Art Spiegelman called The Bungle Family "the most underrated comic strip in our history." Bill Blackbeard wrote, "There has been nothing like it in comic strips since." Hogan's Alley magazine proclaimed, "The Bungle Family was about as wholly an adult comic strip as the field has ever known." Yet only sporadic examples of Harry J. Tuthill's masterpiece have been available to modern readers. This volume - collecting the complete 1930 dailies - remedies that situation. The strip revolves around a squabbling couple, George and Josephine Bungle, apartment dwellers who are constantly at odds with not only each other, but with their neighbors, landlords, relatives, and just about anyone who crosses their paths - constantly conniving and scheming for financial or social advantage, and trying to marry their daughter, Peggy, to a rich prospect (including the recurring con man, J. Oakdale Hartford, who figures prominently in this volume). The Bungle Family displays no visual panache; rather, it's Tuthill's deft ability to define characters and his engrossing writing style that is the strip's core. Perhaps no other comic strip better defines LOAC Essentials' mission to reprint the daily newspaper strips that are essential to comics history in yearly volumes so we can have an experience similar to what newspapers readers had may decades ago - reading the comics one day at a time.
LOAC Essentials Volume 5: The Bungle Family collects the Bungle Family daily strips for the whole of 1930.
This was extremely my shit. The Bungle Family chronicles the missteps and misadventures of The Bungle Family: George, his wife Josephine, and their daughter, Peggy. George and Josephine are middle class social climbers and neither of them is exceedingly bright. My first impression of George was Bertie Wooster without a Jeeves and nothing he did in the ensuing 300+ pages did anything to dissuade me of that notion.

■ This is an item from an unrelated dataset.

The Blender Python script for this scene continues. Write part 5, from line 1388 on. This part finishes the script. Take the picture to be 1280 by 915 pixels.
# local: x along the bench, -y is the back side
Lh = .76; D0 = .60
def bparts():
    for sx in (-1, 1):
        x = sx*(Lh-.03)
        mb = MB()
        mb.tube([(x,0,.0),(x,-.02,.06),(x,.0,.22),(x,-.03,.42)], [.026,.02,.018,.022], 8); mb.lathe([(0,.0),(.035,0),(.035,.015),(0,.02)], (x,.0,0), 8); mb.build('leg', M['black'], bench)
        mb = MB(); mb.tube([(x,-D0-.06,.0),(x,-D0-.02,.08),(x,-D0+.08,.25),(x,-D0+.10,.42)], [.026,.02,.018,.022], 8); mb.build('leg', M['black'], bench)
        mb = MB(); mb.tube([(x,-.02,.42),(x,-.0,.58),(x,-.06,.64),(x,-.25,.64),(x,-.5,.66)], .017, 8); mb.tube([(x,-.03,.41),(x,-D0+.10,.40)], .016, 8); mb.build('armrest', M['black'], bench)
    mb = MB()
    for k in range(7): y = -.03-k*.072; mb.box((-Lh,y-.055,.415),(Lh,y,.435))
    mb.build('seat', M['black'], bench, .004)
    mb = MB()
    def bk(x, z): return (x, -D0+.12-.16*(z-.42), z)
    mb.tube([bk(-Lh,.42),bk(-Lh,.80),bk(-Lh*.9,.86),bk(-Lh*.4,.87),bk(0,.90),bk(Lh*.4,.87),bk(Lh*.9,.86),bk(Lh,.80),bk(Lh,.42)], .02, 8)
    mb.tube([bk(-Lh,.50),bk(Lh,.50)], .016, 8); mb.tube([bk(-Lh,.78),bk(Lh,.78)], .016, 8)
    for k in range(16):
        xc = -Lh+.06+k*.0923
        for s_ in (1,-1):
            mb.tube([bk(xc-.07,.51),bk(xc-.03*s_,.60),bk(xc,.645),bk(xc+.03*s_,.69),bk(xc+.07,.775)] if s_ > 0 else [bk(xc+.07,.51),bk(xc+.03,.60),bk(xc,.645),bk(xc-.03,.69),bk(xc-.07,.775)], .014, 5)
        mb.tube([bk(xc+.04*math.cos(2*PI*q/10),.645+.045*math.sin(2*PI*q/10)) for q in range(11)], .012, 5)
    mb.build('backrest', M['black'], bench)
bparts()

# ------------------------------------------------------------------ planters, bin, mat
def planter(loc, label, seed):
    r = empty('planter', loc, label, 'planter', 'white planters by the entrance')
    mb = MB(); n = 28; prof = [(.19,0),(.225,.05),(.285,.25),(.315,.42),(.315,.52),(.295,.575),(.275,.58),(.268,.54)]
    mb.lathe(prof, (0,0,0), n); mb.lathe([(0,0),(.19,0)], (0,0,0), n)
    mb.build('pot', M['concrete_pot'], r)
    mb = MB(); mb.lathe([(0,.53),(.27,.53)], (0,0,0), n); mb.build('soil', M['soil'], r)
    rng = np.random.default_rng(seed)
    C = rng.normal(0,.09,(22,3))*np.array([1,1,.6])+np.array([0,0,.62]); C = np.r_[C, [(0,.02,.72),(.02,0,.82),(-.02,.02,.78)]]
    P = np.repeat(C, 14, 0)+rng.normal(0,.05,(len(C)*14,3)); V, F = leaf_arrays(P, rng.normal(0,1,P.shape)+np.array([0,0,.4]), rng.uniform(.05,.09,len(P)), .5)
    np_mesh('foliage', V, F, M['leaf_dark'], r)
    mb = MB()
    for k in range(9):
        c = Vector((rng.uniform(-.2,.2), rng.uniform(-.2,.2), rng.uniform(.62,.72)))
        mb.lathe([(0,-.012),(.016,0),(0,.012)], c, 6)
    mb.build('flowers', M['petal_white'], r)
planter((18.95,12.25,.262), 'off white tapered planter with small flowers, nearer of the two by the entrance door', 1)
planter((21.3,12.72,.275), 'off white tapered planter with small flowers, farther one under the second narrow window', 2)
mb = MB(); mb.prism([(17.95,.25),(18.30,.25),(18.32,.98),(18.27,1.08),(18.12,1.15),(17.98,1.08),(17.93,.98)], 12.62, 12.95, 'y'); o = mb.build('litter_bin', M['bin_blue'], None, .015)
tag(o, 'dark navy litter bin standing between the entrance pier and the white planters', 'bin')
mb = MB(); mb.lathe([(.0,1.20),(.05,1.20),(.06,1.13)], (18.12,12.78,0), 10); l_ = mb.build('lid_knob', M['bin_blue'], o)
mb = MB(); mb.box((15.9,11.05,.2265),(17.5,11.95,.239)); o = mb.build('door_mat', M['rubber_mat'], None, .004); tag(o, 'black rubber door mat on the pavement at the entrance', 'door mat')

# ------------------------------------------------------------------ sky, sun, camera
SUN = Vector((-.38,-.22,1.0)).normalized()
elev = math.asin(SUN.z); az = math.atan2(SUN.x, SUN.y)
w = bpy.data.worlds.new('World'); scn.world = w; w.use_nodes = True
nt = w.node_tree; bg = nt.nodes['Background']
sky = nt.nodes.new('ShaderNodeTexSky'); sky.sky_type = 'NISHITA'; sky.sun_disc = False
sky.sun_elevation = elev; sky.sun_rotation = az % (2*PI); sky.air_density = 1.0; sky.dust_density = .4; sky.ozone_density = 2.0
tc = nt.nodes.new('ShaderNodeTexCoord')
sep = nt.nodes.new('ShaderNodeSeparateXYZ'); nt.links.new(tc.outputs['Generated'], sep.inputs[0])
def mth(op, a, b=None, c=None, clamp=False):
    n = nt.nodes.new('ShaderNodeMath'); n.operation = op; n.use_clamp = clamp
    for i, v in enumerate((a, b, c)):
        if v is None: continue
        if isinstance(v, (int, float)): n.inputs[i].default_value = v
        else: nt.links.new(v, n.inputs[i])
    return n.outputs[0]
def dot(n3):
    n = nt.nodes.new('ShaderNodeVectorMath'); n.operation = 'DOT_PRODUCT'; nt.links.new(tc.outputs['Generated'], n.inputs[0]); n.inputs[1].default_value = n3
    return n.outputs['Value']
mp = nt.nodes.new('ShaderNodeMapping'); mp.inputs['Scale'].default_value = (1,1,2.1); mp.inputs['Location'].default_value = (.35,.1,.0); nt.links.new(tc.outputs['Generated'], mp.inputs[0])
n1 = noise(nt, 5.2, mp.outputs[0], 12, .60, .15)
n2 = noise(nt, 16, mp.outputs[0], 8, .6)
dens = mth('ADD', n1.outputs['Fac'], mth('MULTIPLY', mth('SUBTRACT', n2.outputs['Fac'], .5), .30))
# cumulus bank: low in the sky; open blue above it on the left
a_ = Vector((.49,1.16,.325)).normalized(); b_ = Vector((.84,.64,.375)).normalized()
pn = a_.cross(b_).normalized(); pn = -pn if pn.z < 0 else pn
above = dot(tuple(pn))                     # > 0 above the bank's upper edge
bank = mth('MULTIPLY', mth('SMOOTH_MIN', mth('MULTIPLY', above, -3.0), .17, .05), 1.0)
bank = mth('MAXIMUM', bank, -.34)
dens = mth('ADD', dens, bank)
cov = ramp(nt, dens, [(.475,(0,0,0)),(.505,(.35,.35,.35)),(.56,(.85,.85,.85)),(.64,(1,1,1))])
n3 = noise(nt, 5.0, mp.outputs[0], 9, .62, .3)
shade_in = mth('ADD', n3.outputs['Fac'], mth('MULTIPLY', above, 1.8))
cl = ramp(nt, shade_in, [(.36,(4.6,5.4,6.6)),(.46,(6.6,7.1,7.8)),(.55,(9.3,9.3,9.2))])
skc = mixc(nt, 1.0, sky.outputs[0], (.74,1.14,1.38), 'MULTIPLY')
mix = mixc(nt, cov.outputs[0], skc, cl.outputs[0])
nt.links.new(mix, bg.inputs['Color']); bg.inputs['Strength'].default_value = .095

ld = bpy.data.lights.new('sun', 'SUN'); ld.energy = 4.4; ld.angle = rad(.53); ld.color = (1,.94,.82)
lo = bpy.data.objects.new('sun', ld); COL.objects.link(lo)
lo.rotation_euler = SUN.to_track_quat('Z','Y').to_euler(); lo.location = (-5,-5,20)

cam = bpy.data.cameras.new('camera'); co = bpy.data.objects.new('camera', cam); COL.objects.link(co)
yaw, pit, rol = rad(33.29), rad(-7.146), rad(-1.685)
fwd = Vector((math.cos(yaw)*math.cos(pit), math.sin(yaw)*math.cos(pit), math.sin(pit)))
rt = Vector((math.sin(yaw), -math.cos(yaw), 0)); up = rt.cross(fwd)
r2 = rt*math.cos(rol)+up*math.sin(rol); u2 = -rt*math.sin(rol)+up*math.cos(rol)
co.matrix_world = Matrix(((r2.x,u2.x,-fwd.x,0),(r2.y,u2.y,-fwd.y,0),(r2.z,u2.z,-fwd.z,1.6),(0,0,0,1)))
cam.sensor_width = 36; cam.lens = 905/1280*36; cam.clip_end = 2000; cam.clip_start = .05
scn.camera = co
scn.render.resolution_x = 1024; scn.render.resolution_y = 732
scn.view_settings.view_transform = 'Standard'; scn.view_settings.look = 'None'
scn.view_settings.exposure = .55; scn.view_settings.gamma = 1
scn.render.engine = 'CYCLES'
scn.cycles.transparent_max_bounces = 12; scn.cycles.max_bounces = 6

The Bungle Family is a darkly humorous portrait of middle class Americans in the 1930s, always looking to move up in the world, no matter the cost. Harry J. Tuthill has a sketchy, scratchy, style that works well to tell the stories but the real meat is in the dialog.
A year full of daily strips really only amounts to two stories: Pontoon Bungle, wiener king, comes to town, and Montgomery El Dorado becomes infatuated with Peggy Bungle, just as her ex-fiance Hartford Oakdale shoves his way back into the picture.
The stories are funny but slow burners. Again, I was reminded of Mr. PG Wodehouse. By the time Pontoon Bungle leaves town and Peggy calls off her engagement, respectively, you've gone through the wringer several times. There's lots of keen wordplay but mostly it's fortune hunting douchebags getting what's coming to them.
Five out of five stars. My only complaint is that I don't have decades of the Bungle Family in front of me so that I can continue reading.